*TASK INSTRUCTIONS*. In the listing below, identify each line with the word "this" and return those lines.

*WORKING DATA*.
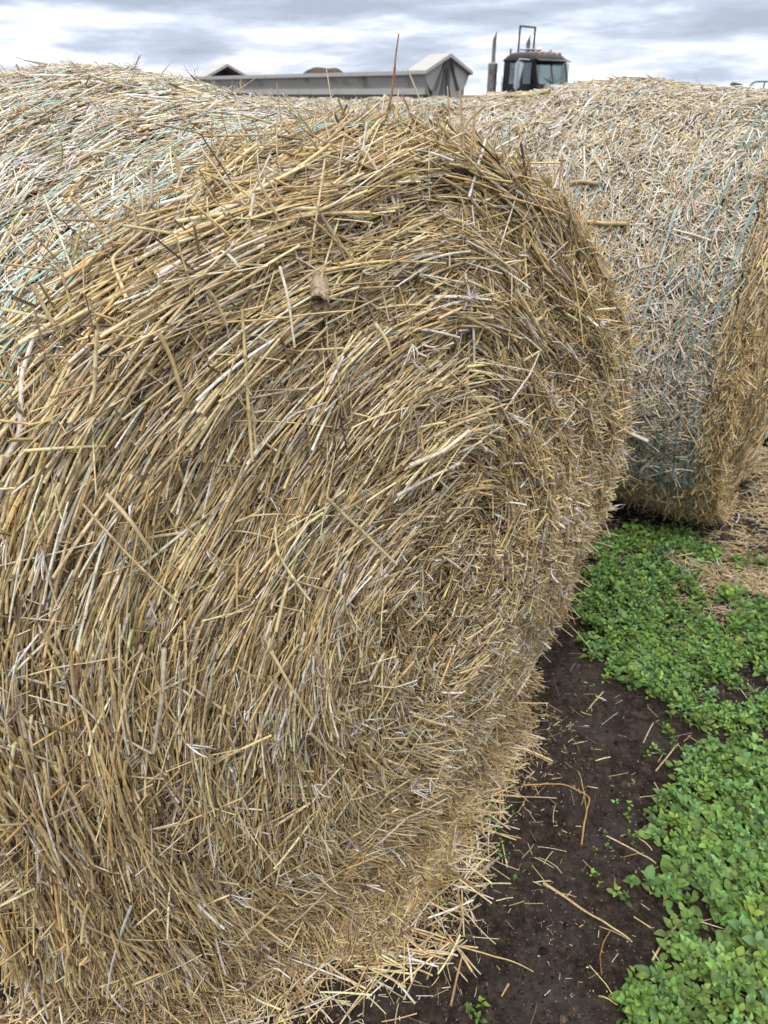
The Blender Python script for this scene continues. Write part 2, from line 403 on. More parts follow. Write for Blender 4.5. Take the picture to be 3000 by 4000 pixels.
def face_straw(b, n, mix, L=(0.04, 0.2), r=(0.0009, 0.003), depth=0.07, spread=0.22, rough=0.18, seg=4, nside=5, nodes=False,
               rho=(0.0, 1.0), lift=0.0, ph_rng=None, leafy=0.2, poke=0.0, dens=None):
    rh = np.sqrt(RNG.uniform(rho[0] ** 2, rho[1] ** 2, n)); ph = RNG.uniform(*(ph_rng or (0, 2 * math.pi)), n)
    off = -depth * RNG.random(n) ** 1.3 + lift * RNG.random(n)
    P, N_, A = b.face(rh, ph, off)
    pp = np.mod(ph, 2 * math.pi)
    sagd = 0.75 * np.exp(-((pp - 4.15) / 0.62) ** 2) * np.clip(rh * 1.5 - .3, 0, 1) * s_flow(b)
    pc = np.arctan2(np.sin(ph) * rh, np.cos(ph) * rh + 0.11)     # the winding's own centre lies a little off the middle
    mixc = np.clip(1.15 - rh, 0, 1); ph2 = ph + (np.mod(pc - ph + math.pi, 2 * math.pi) - math.pi) * mixc
    A = np.stack([0 * ph, -np.sin(ph2 - sagd), np.cos(ph2 - sagd)], 1)
    if b.square > 2:
        la = lay_angle(P[:, 1], P[:, 2] - b.R)
        A = np.stack([0 * ph, np.cos(la), np.sin(la)], 1)
    Rr = np.cross(N_, A)
    al = RNG.normal(0, 1, n) * (spread + 0.55 * np.exp(-(rh / .28) ** 2)) + (RNG.random(n) < rough) * RNG.uniform(-1.4, 1.4, n)
    al = al + 0.5 * vnoise(np.stack([P[:, 1], P[:, 2]], 1), 5, 77) * 0.5
    # towards the far side of the face the stalks are chopped and point every way
    D = A * np.cos(al)[:, None] + Rr * np.sin(al)[:, None] + N_ * RNG.normal(0, 0.11, (n, 1))
    rightness = np.clip((P[:, 1] / (b.R * b.wide) + 0.06) / 0.28, 0, 1) * np.clip(1.9 - P[:, 2] / (b.R * 1.02), 0.0, 1)
    pk = RNG.random(n) < poke * (0.25 + 0.75 * rightness) + 0.72 * rightness * (poke > 0)
    pk &= ~((np.sin(ph) > .7) & (rh > .7) & (rightness < .3))
    m = pk.sum()
    out = np.stack([RNG.uniform(0.2, 1.0, m), RNG.normal(0.40, 0.5, m), RNG.normal(0.08, 0.50, m)], 1)
    D[pk] = D[pk] * RNG.uniform(-.7, .7, (m, 1)) + out
    Ln = np.exp(RNG.uniform(math.log(L[0]), math.log(L[1]), n)) * (0.40 + 0.60 * np.clip(rh * 1.5, 0, 1)) * (1 - 0.25 * rightness)
    Ln[pk] *= 0.8
    P = P - pk[:, None] * N_ * (Ln * 0.22)[:, None]
    rad = r[0] + (r[1] - r[0]) * RNG.random(n) ** 2.0
    flat = np.where(RNG.random(n) < leafy, RNG.uniform(0.12, 0.35, n), 1.0); rad = np.where(flat < 1, rad * 1.4, rad)
    rr = np.maximum(rh * b.R, 0.08)
    bend = -Rr * 0 - (np.stack([0 * ph, np.cos(ph), np.sin(ph)], 1)) * (np.minimum(Ln ** 2 / (8 * rr), 0.012) * 0.6)[:, None] * (~pk)[:, None] + RNG.normal(0, 1, (n, 3)) * (Ln * 0.010)[:, None]
    kd = norm(RNG.normal(size=(n, 3))); ka = np.where(RNG.random(n) < 0.22, RNG.uniform(0, 0.45, n), 0)
    col = colours(n, mix)
    return tubes(P, D, Ln, rad, col, seg, nside, bend=bend, kink=(kd, RNG.uniform(0.2, 0.8, n), ka), flat=flat,
                 twist=RNG.normal(0, 1.2, n) * (flat < 1), nodes=nodes, ref=N_ + RNG.normal(0, .6, (n, 3)))

def chaff(b, n, mix):
    """curled, frayed leaf shreds on the end face"""
    rh = np.sqrt(RNG.random(n)); ph = RNG.uniform(0, 2 * math.pi, n)
    P, N_, A = b.face(rh, ph, RNG.uniform(-0.05, 0.008, n))
    cl = vnoise(P, 14, 31); keep = cl > RNG.uniform(-0.7, 0.6, n); P, N_, A = P[keep], N_[keep], A[keep]; n = len(P)
    D = norm(RNG.normal(size=(n, 3)) + N_ * 0.2 + A * 0.7)
    Ln = RNG.uniform(0.012, 0.05, n); bend = norm(RNG.normal(size=(n, 3))) * (Ln * RNG.uniform(0.05, 0.35, n))[:, None]
    return tubes(P, D, Ln, RNG.uniform(0.0007, 0.0028, n), colours(n, mix), 4, 4, bend=bend, flat=RNG.uniform(0.1, 0.3, n), twist=RNG.normal(0, 3, n))

def frays(b, n, mix, onside=False):
    """torn leaf sheaths: a few curved ribbons splaying out of one point"""
    if onside: P, N_, A = b.side(RNG.uniform(.07, b.L, n), RNG.uniform(.8, 3.4, n), RNG.uniform(-.004, .008, n))
    else: P, N_, A = b.face(np.sqrt(RNG.random(n)), RNG.uniform(0, 2 * math.pi, n), RNG.uniform(-.015, .014, n))
    k = 5; D0 = norm(A * RNG.choice([-1, 1], (n, 1)) + RNG.normal(0, .55, (n, 3))); L0 = RNG.uniform(.018, .055, n); c0 = colours(n, mix)
    P = np.repeat(P, k, 0); N_ = np.repeat(N_, k, 0); c = np.repeat(c0, k, 0) * RNG.uniform(.85, 1.1, (n * k, 1))
    D = norm(np.repeat(D0, k, 0) + RNG.normal(0, .24, (n * k, 3)) + N_ * RNG.uniform(-.05, .25, (n * k, 1))); Ln = np.repeat(L0, k) * RNG.uniform(.6, 1.15, n * k)
    B = norm(RNG.normal(size=(n * k, 3))) * (Ln * RNG.uniform(.02, .22, n * k))[:, None]
    return tubes(P + D * (Ln / 2)[:, None] - B, D, Ln, RNG.uniform(.0008, .0024, n * k), np.clip(c, .01, .88), 5, 4, bend=B, flat=RNG.uniform(.08, .2, n * k), twist=RNG.normal(0, 1.5, n * k), taper=.35)

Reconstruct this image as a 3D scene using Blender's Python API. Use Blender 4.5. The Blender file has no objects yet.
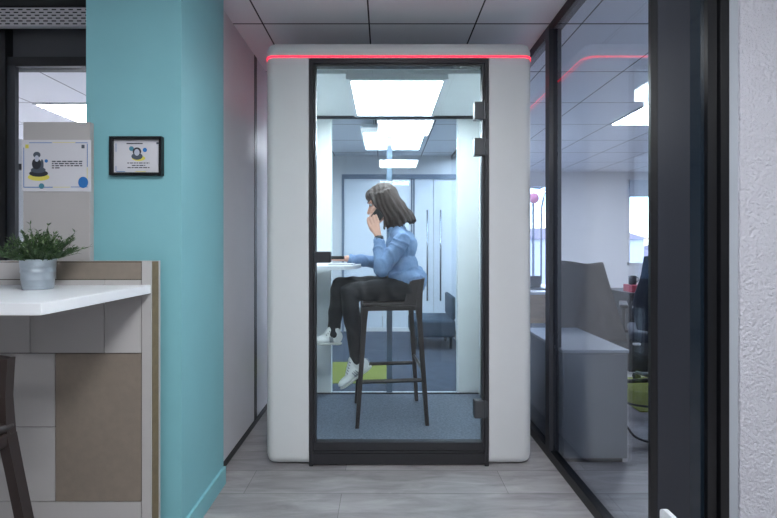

*SOLUTION TO THE PROBLEM*.
The Blender Python script for this scene continues. Write part 2, from line 403 on. More parts follow. Write for Blender 4.5. Take the picture to be 3000 by 4000 pixels.
Reconstruct this image as a 3D scene using Blender's Python API. Use Blender 4.5. The Blender file has no objects yet.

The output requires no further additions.